Ignorant feeding kills thousands of infants every month the country over. It is therefore a crime not to include food and feeding in the subjects of study in schools—all the more as most girls get no instruction whatever after they leave school at fourteen.

There will be fewer complaints about high prices when all girls are taught not only how to prepare a meal but how to buy food knowingly. As the New York World has forcibly remarked: “If women would pay half as much attention to the fluctuating prices of food as they pay to the prices of dress goods,—or as the men pay to the stock-ticker—and shop half as assiduously for the one as they do for the other, one of the worst phases of the high-cost-of-living problem would be met at the start.”

It is almost startling to find that the schooling of boys and girls in domestic science works the miracle of solving the important problem of how to keep boys and girls on the farm.

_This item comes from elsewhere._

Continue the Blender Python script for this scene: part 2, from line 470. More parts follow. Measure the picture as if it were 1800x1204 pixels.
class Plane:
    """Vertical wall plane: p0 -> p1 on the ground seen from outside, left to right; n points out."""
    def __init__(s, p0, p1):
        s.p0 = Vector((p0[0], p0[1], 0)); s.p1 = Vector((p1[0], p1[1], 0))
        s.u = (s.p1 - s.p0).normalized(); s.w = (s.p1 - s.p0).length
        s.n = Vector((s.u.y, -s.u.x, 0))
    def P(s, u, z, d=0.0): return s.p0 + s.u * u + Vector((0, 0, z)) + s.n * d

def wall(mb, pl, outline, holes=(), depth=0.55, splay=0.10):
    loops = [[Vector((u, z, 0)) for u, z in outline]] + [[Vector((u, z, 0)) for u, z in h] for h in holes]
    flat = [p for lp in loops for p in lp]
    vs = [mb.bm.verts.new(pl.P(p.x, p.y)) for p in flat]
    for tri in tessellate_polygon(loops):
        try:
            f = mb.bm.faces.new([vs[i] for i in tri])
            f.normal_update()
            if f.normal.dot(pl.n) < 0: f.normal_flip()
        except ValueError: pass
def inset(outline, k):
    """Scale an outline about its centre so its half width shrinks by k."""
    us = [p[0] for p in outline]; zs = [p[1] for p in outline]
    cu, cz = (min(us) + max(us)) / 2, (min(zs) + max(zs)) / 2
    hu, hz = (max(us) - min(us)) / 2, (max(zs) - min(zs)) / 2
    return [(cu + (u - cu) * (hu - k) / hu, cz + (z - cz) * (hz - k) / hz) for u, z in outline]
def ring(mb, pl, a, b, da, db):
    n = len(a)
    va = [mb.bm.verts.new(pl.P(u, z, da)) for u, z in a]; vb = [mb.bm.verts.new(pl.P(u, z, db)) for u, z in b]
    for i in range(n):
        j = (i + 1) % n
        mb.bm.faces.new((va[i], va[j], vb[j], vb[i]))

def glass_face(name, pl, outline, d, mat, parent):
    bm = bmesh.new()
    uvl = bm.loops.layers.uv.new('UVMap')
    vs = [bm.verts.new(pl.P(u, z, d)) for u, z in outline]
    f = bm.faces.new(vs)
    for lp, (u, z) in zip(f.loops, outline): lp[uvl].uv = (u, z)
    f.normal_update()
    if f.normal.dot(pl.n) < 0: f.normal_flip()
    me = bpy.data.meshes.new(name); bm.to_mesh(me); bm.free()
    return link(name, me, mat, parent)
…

Professor Benson of the Department of Agriculture relates how, in 1907, he asked the teachers of thirty-four schools in Iowa how many of the boys and girls expected to remain on the farm when grown up. The answers were most discouraging. Provision was then made for giving up-to-date instruction in scientific farming to the boys and in rational household management to the girls. Three years later account was again taken, and it was found that whereas in 1907 all but 11 out of 174 girls wanted to leave the farm, in 1910, after being educated, only 17 out of 178 girls persisted in going to the city.

Progress in America is being greatly accelerated by the various women’s clubs which are working in the interest of the food question. Also, by Good Housekeeping, The Ladies’ Home Journal, The Woman’s Home Companion, The Housekeeper, and a host of other magazines, which monthly publish not only columns of recipes but helpful articles of all sorts bearing on household science and management.

All things considered, the outlook seems bright.

Characteristically American are the free lectures on cooking, with demonstrations, given in some of our large department stores. Good is also done by the booklets enclosed in many packages of food telling the purchaser of various ways of cooking it, alone or in diverse combinations. Surely, we are on the way to becoming a gastronomic nation!